Geçim maliyeti zorluklarının çok uluslu kuruluşlar ve çalışanları üzerinde önemli bir etkisi olduğuna dikkat çeken Mercer Türkiye CEO’su Dinçer Güleyin, “Kuruluşların yaşam maliyeti eğilimleri ve enflasyon oranları hakkında bilgi sahibi olmaları ve bunların sonuçlarını etkili bir şekilde yönetmek için çalışanlardan bu konularda görüş almaları önemli. Dünyanın birçok şehrinde artan konut maliyetleri, yetenek hareketliliğini işverenler için zorlu hale getirdi. Değişken enflasyon eğilimleri aynı zamanda uluslararası atananların satın alma gücünü de etkiliyor ve ücret paketleri üzerinde ek bir baskı oluşturuyor.
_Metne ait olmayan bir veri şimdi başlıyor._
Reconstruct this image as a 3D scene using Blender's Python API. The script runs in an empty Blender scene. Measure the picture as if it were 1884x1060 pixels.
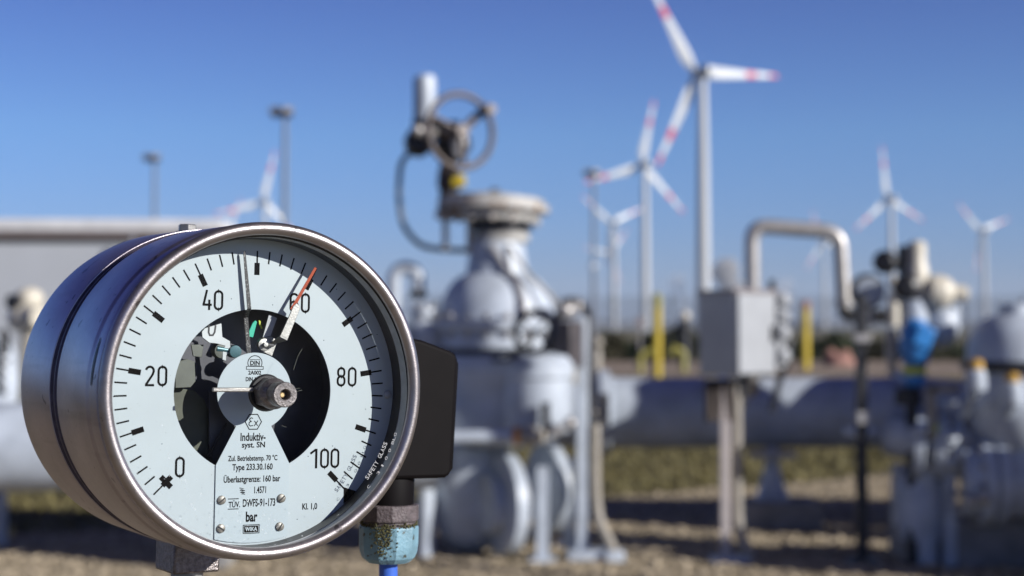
import bpy, math, random
from mathutils import Vector, Matrix, Quaternion
random.seed(7)
PI = math.pi
S = bpy.context.scene
# ------------------------------------------------------------------ camera
F = 2900.0; H = 1.45
PT = math.atan(75 / F); CP, SP = math.cos(PT), math.sin(PT)
cam = bpy.data.cameras.new('camera'); co = bpy.data.objects.new('camera', cam); S.collection.objects.link(co)
co.location = (0, 0, H); co.rotation_euler = (PI / 2 + PT, 0, 0)
cam.sensor_width = 36; cam.lens = F / 1884 * 36; cam.clip_start = .05; cam.clip_end = 30000
cam.dof.use_dof = True; cam.dof.focus_distance = .80; cam.dof.aperture_fstop = 8.3
S.camera = co
# ------------------------------------------------------------------ light
SUN = Vector((.815, -.455, .36)).normalized()
W = bpy.data.worlds.new('World'); S.world = W; W.use_nodes = True
nt = W.node_tree; bg = nt.nodes['Background']
sky = nt.nodes.new('ShaderNodeTexSky'); sky.sky_type = 'NISHITA'; sky.sun_disc = False
sky.sun_elevation = math.asin(SUN.z); sky.sun_rotation = math.atan2(SUN.x, SUN.y)
sky.altitude = 0; sky.air_density = 1.0; sky.dust_density = .35; sky.ozone_density = 2.5
def mulc(src, c):
    q = nt.nodes.new('ShaderNodeMix'); q.data_type = 'RGBA'; q.blend_type = 'MULTIPLY'; q.inputs[0].default_value = 1; q.inputs[7].default_value = (*c, 1)
    nt.links.new(src, q.inputs[6]); return q.outputs[2]
tcw = nt.nodes.new('ShaderNodeTexCoord'); sx = nt.nodes.new('ShaderNodeSeparateXYZ'); nt.links.new(tcw.outputs['Generated'], sx.inputs[0])
rw = nt.nodes.new('ShaderNodeValToRGB'); nt.links.new(sx.outputs[2], rw.inputs[0])      # sky tint by height above the horizon
ramp = [(0.0, (.48, .67, 1.48)), (.03, (.51, .73, 1.48)), (.122, (.54, .82, 1.42)), (.20, (.44, .61, 1.22)), (.34, (.38, .31, .84)), (.7, (.24, .13, .36)), (1.0, (.20, .11, .30))]
for k, (z_, c_) in enumerate(ramp):
    e_ = rw.color_ramp.elements[k] if k < 2 else rw.color_ramp.elements.new(z_)
    if k < 2: e_.position = z_ if k == 0 else .03
    e_.color = tuple(q / 1.6 for q in c_) + (1,)
mx = nt.nodes.new('ShaderNodeMix'); mx.data_type = 'RGBA'; mx.blend_type = 'MULTIPLY'; mx.inputs[0].default_value = 1
nt.links.new(mulc(sky.outputs[0], (1.6, 1.6, 1.6)), mx.inputs[6]); nt.links.new(rw.outputs[0], mx.inputs[7]); nt.links.new(mx.outputs[2], bg.inputs[0])
bg.inputs[1].default_value = .0638
sl = bpy.data.lights.new('sun', 'SUN'); sl.energy = 5.0; sl.angle = math.radians(.53); sl.color = (1, .975, .93)
so = bpy.data.objects.new('sun', sl); S.collection.objects.link(so)
so.rotation_euler = SUN.to_track_quat('Z', 'Y').to_euler()
S.view_settings.view_transform = 'Standard'; S.view_settings.look = 'None'
S.view_settings.exposure = .415; S.view_settings.gamma = 1
S.cycles.max_bounces = 6; S.cycles.transparent_max_bounces = 12


# ------------------------------------------------------------------ pixel helpers (layout only: turn a photo pixel at a depth into metres)
def P(u, v, D):
    x, y = (u - 942) / F, (v - 530) / F
    d = Vector((x, SP * y + CP, -CP * y + SP)); d *= D / d.y
    return Vector((d.x, D, H + d.z))


def G(u, v):                                   # point on the ground seen at a pixel
    x, y = (u - 942) / F, (v - 530) / F
    d = Vector((x, SP * y + CP, -CP * y + SP)); d *= -H / d.z
    return Vector((d.x, d.y, 0))


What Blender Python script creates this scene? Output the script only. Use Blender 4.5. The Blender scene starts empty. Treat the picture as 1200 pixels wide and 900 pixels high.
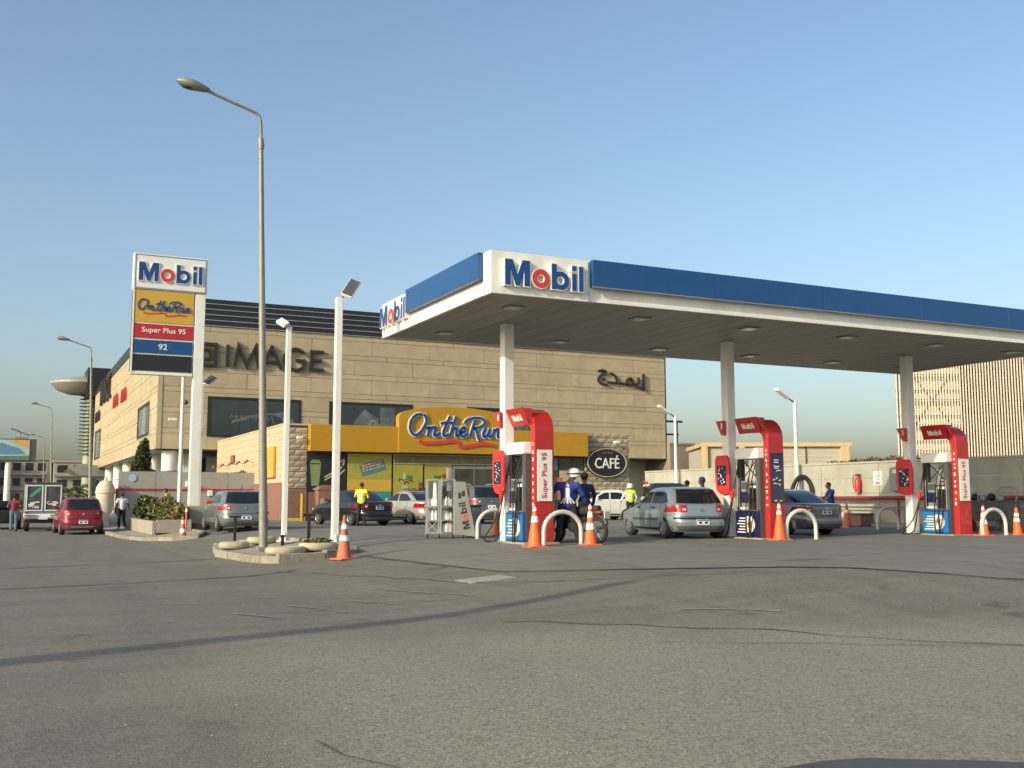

Bu faktörler, işverenlerin üst düzey yetenekleri çekmesini ve elinde tutmasını zorlaştırabilir, ücret ve yan hak giderlerini artırabilir, yetenek hareketliliğini sınırlayabilir ve operasyonel maliyetleri yükseltebilir. Yüksek yaşam maliyetleri, çalışanların yaşam tarzlarını değiştirmelerine, isteğe bağlı harcamaları kısmalarına ve hatta temel ihtiyaçlarını karşılamakta zorluk çekmelerine neden olabilir. Bu zorlukları dengelemek için işverenler, konut yardımı veya sübvansiyonları içeren ücret paketleri sunabilir veya başka destek hizmetleri sağlayabilir. Ayrıca alternatif yetenek kaynağı bulma stratejileri konusunda değişiklik yapabilirler” dedi.